I have personally been on the ballot in Nevada for 26 elections, and I have never seen anything like the reaction to the election completed last Tuesday. The election of Donald Trump has emboldened the forces of hate and bigotry in America. White nationalists, Vladimir Putin, and ISIS are celebrating Donald Trump’s victory, while innocent, law-abiding Americans are wracked with fear — especially African Americans, Hispanic Americans, Muslim Americans, LGBT Americans, and Asian Americans. Watching white nationalists celebrate while innocent Americans cry tears of fear does not feel like America. ... 

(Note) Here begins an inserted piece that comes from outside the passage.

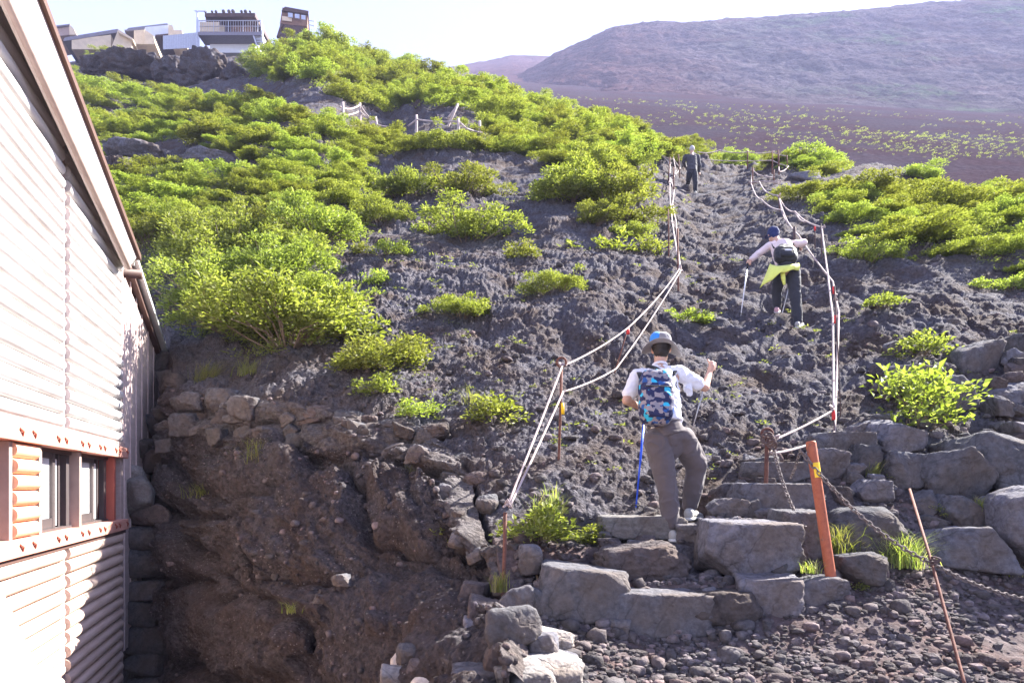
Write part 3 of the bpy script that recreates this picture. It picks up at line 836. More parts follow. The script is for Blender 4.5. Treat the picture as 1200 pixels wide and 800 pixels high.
longhut('back_hut', 'long grey hut with a tin roof showing behind the shed',
        [([(170,44),(198,42),(197,29.5),(170,32)], 5, 'white'), ([(197.2,42),(206,41),(202,30),(197.2,29)], 5, 'cream'), ([(204,44),(215,44),(213,35.5),(204,35.5)], 5, 'cream')],
        [([(148,36),(197.5,30),(196,27.5),(150,33)], 6, 'roofgrey'), ([(182,43),(205,41),(204,39),(182,41)], 4, 'dbrown')], 86)
longhut('stone_hut', 'small square grey hut at the far left of the skyline, beside the sloping bargeboard',
        [([(58,44),(81,41),(81,29.5),(58,32)], 4, 'trim'), ([(81.2,41),(90,41),(86,33),(81.2,29)], 4, 'cream')],
        [([(56,33),(82,29.7),(82,28.2),(56,31.3)], 5, 'roofgrey')], 88)
fe = grp('board_fence', at(212, 56, 77), 'pale grey board fence between the low huts and the balcony hut', 'fence')
m_ = MB()
for i in range(15):
    m_.hexa(house(77, 191+i*2.85, 193.7+i*2.85, 58-i*.15, 42-i*.28, .05))
sub(m_, 'boards', M['steelrail'], fe)
# ---------------------------------------------------------------- rocks
def ico(n):
    bmx = bmesh.new(); bmesh.ops.create_icosphere(bmx, subdivisions=n, radius=1)
    v = np.array([tuple(x.co) for x in bmx.verts]); f = np.array([[x.index for x in p.verts] for p in bmx.faces]); bmx.free()
    return v, f
ICO = {n: ico(n) for n in (1, 2, 3, 4, 5)}
def rock_verts(seed, n=4, planes=13, p=13, rough=.05, lump=0, flat=False):
    rs = np.random.default_rng(seed)
    D, Fc = ICO[n]
    N = rs.normal(size=(planes, 3)); N /= np.linalg.norm(N, axis=1, keepdims=True)
    dd = rs.uniform(.62, 1.0, planes)
    ax = np.array([[1,0,0],[-1,0,0],[0,1,0],[0,-1,0],[0,0,1],[0,0,-1]], float) + rs.normal(size=(6,3))*.16
    if flat: ax[:, :] = np.sign(np.round(ax)) * 1.0; ax = ax + rs.normal(size=(6,3))*.09*np.array([[1],[1],[1],[1],[.35],[1]])
    ax /= np.linalg.norm(ax, axis=1, keepdims=True)
    N = np.concatenate([N, ax]); dd = np.concatenate([dd if not flat else rs.uniform(.92, 1.15, planes), rs.uniform(.72, .86, 6) if not flat else np.array([.9,.9,.75,.75,.6,.75])])
    c = np.clip(D @ N.T, 1e-3, None)/dd
    r = (c**p).sum(1)**(-1/p)
    V = D*r[:, None]
    if rough:
        V = V*(1 + rough*1.3*fbm(V*1.7+seed, 3, seed) [:,None] + rough*.7*fbm(V*5+seed, 4, seed+1, .6)[:,None] + rough*.3*fbm(V*15, 2, seed+2)[:,None])
    if lump:
        V = V*(1 + lump*(1-2.6*np.abs(fbm(V*2.2+seed, 2, seed+7))) + lump*.65*(1-2.6*np.abs(fbm(V*5.5+seed, 2, seed+8))) + lump*.3*(1-2.6*np.abs(fbm(V*13+seed, 2, seed+9))))[:, None]
    V /= np.abs(V).max(0)
    return V, Fc
def add_rock(px, py, w, h, mat='rock', label=None, group=None, depth=None, Y=None, seed=None, name='boulder', planes=9, p=30, rough=.055, tilt=0, cat='rock', lump=0, auto=True, flat=False):
    if Y is None:
        Y = hits([px], [py + h*.42])[0]
        if np.isnan(Y): Y = 6
        Y = Y + (w/F*Y)*.25
    elif auto and py > 500:
        Ya = hits([px], [py + h*.42])[0]
        if not np.isnan(Ya): Y = min(Y, Ya + .14)
    sx, sz = w/2/F*Y*1.06, h/2/F*Y*1.08
    sy = depth/2 if depth else (sx+sz)*.55
    seed = seed if seed is not None else int(px*7 + py*13)
    if lump == 0 and py > 330: lump = .022 if flat else .04
    V, Fc = rock_verts(seed, 5 if (w > 55 and py > 380) or lump else 4, planes, 70 if flat else p, rough, lump, flat)
    if tilt:
        c_, s_ = math.cos(tilt), math.sin(tilt)
        V = np.stack([V[:,0]*sx, V[:,1]*sy, V[:,2]*sz], 1)
        V = np.stack([V[:,0]*c_ - V[:,2]*s_, V[:,1], V[:,0]*s_ + V[:,2]*c_], 1)
    else:
        V = V*np.array([sx, sy, sz])
    o = bpy.data.objects.new(name, np_mesh(name, V, Fc, M[mat], True)); link(o)
    o.location = at(px, py, Y)
    tag(o, label, cat, group)
    return o
STEP = 'stones of the rough steps'
add_rock(768, 713, 112, 56, 'rock', 'pale grey flat topped stone at the foot of the steps, lowest on the left', None, .5, 5.0, rough=.035, flat=True)
add_rock(842, 708, 82, 50, 'rock_brown', 'rough brown stone in the lowest step beside the pale flat one', None, .5, 5.05, rough=.09, planes=20, flat=True)
add_rock(896, 693, 84, 48, 'rock', 'smooth sloping grey stone at the right end of the lowest step', None, .5, 5.1, flat=True)
add_rock(869, 636, 104, 66, 'rock', 'big angular grey block in the second step below the hiker', None, .7, 5.75, rough=.04, p=18, flat=True)
add_rock(757, 658, 124, 50, 'rock_brown', 'rough brown lava mound under the left shoe of the hiker in the white shirt', None, .6, 5.75, rough=.08, planes=22, lump=.09)
add_rock(681, 689, 100, 66, 'rock', 'dark grey tilted slab at the left end of the steps, beside the leafy plant', None, .6, 5.2, rough=.035, p=18, tilt=-.12, flat=True)
add_rock(746, 615, 100, 28, 'rock_pale', 'long flat pale step stone behind the left leg of the hiker', None, .5, 6.1, rough=.05, flat=True)
add_rock(814, 622, 60, 24, 'rock', 'flat stone under the right shoe of the hiker', None, .5, 6.15, rough=.05, flat=True)
add_rock(848, 597, 46, 30, 'rock', 'small round grey stone right of the hiker shoe', None, .4, 6.2)
add_rock(900, 582, 96, 42, 'rock', 'long grey step stone at the base of the ringed rusty post', None, .5, 6.35, p=16, flat=True)
add_rock(906, 553, 84, 32, 'rock_dark', 'flat dark step stone behind the ringed post', None, .5, 6.7, flat=True)
add_rock(984, 522, 76, 36, 'rock', 'pale flat topped stone under the lower end of the right hand ropes', None, .5, 6.9, p=16, flat=True)
add_rock(1049, 514, 64, 48, 'rock', 'angular grey stone under the leafy shrub, with a sunlit top', None, .5, 6.9, p=18)
add_rock(1056, 548, 56, 48, 'rock', 'round grey stone below the leafy shrub', None, .4, 6.55)
add_rock(1020, 578, 42, 34, 'rock', 'small grey stone with grass behind it in the middle of the stone heap', None, .3, 6.2, p=18)
add_rock(1012, 541, 42, 46, 'rock_dark', 'narrow tilted stone with a grass tuft, behind the chain', None, .3, 6.45, tilt=-.5)
add_rock(968, 548, 54, 42, 'rock', 'grey stone directly behind the top of the orange post', None, .4, 6.5)
add_rock(932, 622, 66, 62, 'rock_dark', 'dark stone in shade behind the orange post', None, .5, 5.75, flat=True)
add_rock(1012, 622, 96, 58, 'rock', 'wide sloping grey stone between two grass tufts', None, .5, 5.75, p=16)
add_rock(1006, 664, 66, 36, 'rock', 'low cracked stone lying right of the orange post foot', None, .4, 5.2)
add_rock(960, 690, 74, 32, 'rock_dark', 'low dark stone at the foot of the orange post', None, .35, 5.0)
add_rock(1123, 604, 66, 36, 'rock_dark', 'long dark stone leaning diagonally above the pale boulder on the right', None, .4, 6.0, tilt=-.62, p=18)
add_rock(1128, 642, 100, 52, 'rock', 'pale grey triangular boulder behind the rusty rod', None, .6, 5.75, p=18)
add_rock(1192, 616, 112, 96, 'rock', 'large blue grey boulder at the right edge of the photo', None, .9, 6.3, p=18)
add_rock(1110, 560, 90, 66, 'rock_dark', 'dark rounded boulder in the heap above the leaning stone', None, .6, 6.7)
add_rock(1170, 540, 110, 84, 'rock_dark', 'broad dark boulder at the right, above the blue grey one', None, .9, 7.2)
add_rock(1178, 478, 70, 70, 'rock', 'tall angular boulder near the right edge beside the leafy shrub', None, .8, 7.9, p=18)
add_rock(1110, 468, 66, 66, 'rock', 'smooth rounded boulder behind the leafy shrub', None, .6, 7.7)
add_rock(1140, 425, 60, 56, 'rock_dark', 'dark boulder uphill of the angular one at the right', None, .6, 8.4)
add_rock(1185, 420, 60, 46, 'rock_dark', 'dark boulder at the right edge, topmost of the heap', None, .6, 8.7)
add_rock(1060, 445, 62, 34, 'rock_dark', 'low dark boulder left of the leafy shrub', None, .5, 8.1)
add_rock(1092, 355, 60, 36, 'rock', 'rounded grey boulder below the right hand thicket', None, .6, 10.4)
add_rock(1056, 355, 46, 30, 'rock', 'small grey boulder beside the rounded one below the right hand thicket', None, .5, 10.5)
add_rock(1100, 388, 66, 26, 'rock', 'flat grey boulder above the yellow green clump on the right', None, .5, 9.5)
add_rock(940, 213, 36, 18, 'rock', 'low broad boulder beside the upper right ropes', None, 1.4, 22.5)
add_rock(690, 200, 40, 14, 'rock_dark', 'dark rock between bushes in the middle of the slope', None, 1, 21)
# uphill outcrops of clinker
CL = 'black clinker outcrops among the bushes on the upper left slope'
for i, (px, py, w, h, Y, lab) in enumerate([(246,90,74,50,50,'largest jagged clinker outcrop, below the balcony hut'),(156,80,80,30,54,'long dark clinker ledge left of the largest outcrop'),
        (292,106,34,24,47,'narrow pale edged clinker outcrop right of the largest one'),(330,108,44,30,45,'jagged clinker outcrop at the end of the ledge right of the huts'),
        (368,120,44,20,41,'low clinker outcrop near the small rope fence'),(160,180,66,30,24,'smooth grey outcrop among bushes beside the bargeboard'),
        (250,192,80,26,22.5,'grey ledge poking out of the bushes right of the bargeboard'),(420,143,56,22,32,'dark outcrop under the small rope fence'),
        (182,122,40,18,40,'small dark outcrop below the long ledge'),(136,195,34,26,23,'dark outcrop touching the bargeboard'),(206,86,50,34,52,'jagged clinker outcrop joining the long ledge to the largest outcrop'),(280,98,36,38,48.5,'steep clinker outcrop at the right shoulder of the largest one'),(222,104,54,26,49,'low clinker outcrop at the foot of the largest one'),(232,70,30,20,54,'small clinker knob on top, just under the balcony hut'),(116,82,44,24,54,'clinker outcrop at the left end of the long ledge')]):
    o = add_rock(px, py, w, h, 'lava' if i not in (5, 6) else 'rock', lab, CL, None, Y, 900+i, 'outcrop', 26, 9, .1, cat='outcrop', lump=.26 if i not in (5,6) else .1)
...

If this is going to be a time of healing, we must first put the responsibility for healing where it belongs: at the feet of Donald Trump, a sexual predator who lost the popular vote and fueled his campaign with bigotry and hate. Winning the electoral college does not absolve Trump of the grave sins he committed against millions of Americans. Donald Trump may not possess the capacity to assuage those fears, but he owes it to this nation to try. If Trump wants to roll back the tide of hate he unleashed, he has a tremendous amount of work to do, and he must begin immediately.

Indeed. Democrats are the only ones in office who can hold this line. And they must if we want to hold on to some semblance of what this country can be for all its citizens.